Don Pedro returns and learns of Claudio’s feelings toward Hero, more bawdiness is bandied, and when Benedick leaves, the prince and Claudio speak of Hero. And here we learn that Claudio did know her before the war, when he “looked upon her with a soldier’s eye” (I.i.282), but now that he has returned, “thronging soft and delicate desires” (I.i.287) have replaced his earlier thoughts of war. Could this be why Leonato asked about Claudio at the beginning of the scene?

Don Pedro offers to speak to Hero and Leonato for Claudio, who says that he fears if he should speak himself, his “liking might too sudden seem” (I.i.298). And thus Don Pedro offers to woo Hero in Claudio’s place at the masked revels that evening.

What could go wrong?

Right?

The second scene of the opening act is a short one between Leonato and “an old man” (I.ii opening s.d.), who is assumed to be Antonio, who we see and is named in a number of scenes later in the play. We learn that this old man is Leonato’s brother and that the old man has a son. Much like Claudio’s father referenced in the first scene, this is the last we’ll hear of this character in the play.

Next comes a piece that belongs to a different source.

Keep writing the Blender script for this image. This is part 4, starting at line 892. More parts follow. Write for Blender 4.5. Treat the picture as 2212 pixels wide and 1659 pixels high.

Antonio has “strange news” (I.ii.4) for his brother:

The prince and Count Claudio, walking in a thick-pleached alley in mine orchard, were thus much overheard by a man of mine:
the prince discovered to Claudio that he loved my niece your daughter and meant to acknowledge it this night in a dance: and if he found her accordant, he meant to take the present time by the top and instantly break with you of it.
  • I.ii.7-14

Only either Antonio’s man or Antonio himself has gotten the story wrong: it’s not Don Pedro who is in love with Hero but Claudio. It’s bad listening skills on someone’s part, or the Elizabethan version of the children’s game of “telephone.” Leonato is unsure how to respond, saying that he will think of this news as “a dream…but (he) will acquaint (Hero) withal, that she may be better prepared for an answer” (I.ii.18,19-20). And you feel a domino being stood in place.

The third and final scene of the first act centers on “(Don) John the Bastard” (I.iii.opening s.d.). The Bastard is “sad” (I.ii.2), but I guess that’s what losing a war against your brother can do to a guy. He “cannot hide what (he is)… a plain-dealing villain” (I.iii.11,28-9). His comrade Conrad warns him to “not make full show of this” (I.iii.17-8) until he can do it “without controlment” (I.iii.18), or restraint.

When another of the Bastard’s companions arrives with news of “an intended marriage” (I.iii.39), the Bastard’s only question is where it can “serve for any model to build mischief on?” (I.iii.40). Unlike Antonio/his man, Borachio has the story right: the prince will woo Hero for Claudio. And the Bastard’s sadness is changed, as now he has a purpose: “If I can cross him any way, I bless myself every way” (I.ii.60-1). A plain-dealing villain, indeed.

And the plot thickens as the first act ends.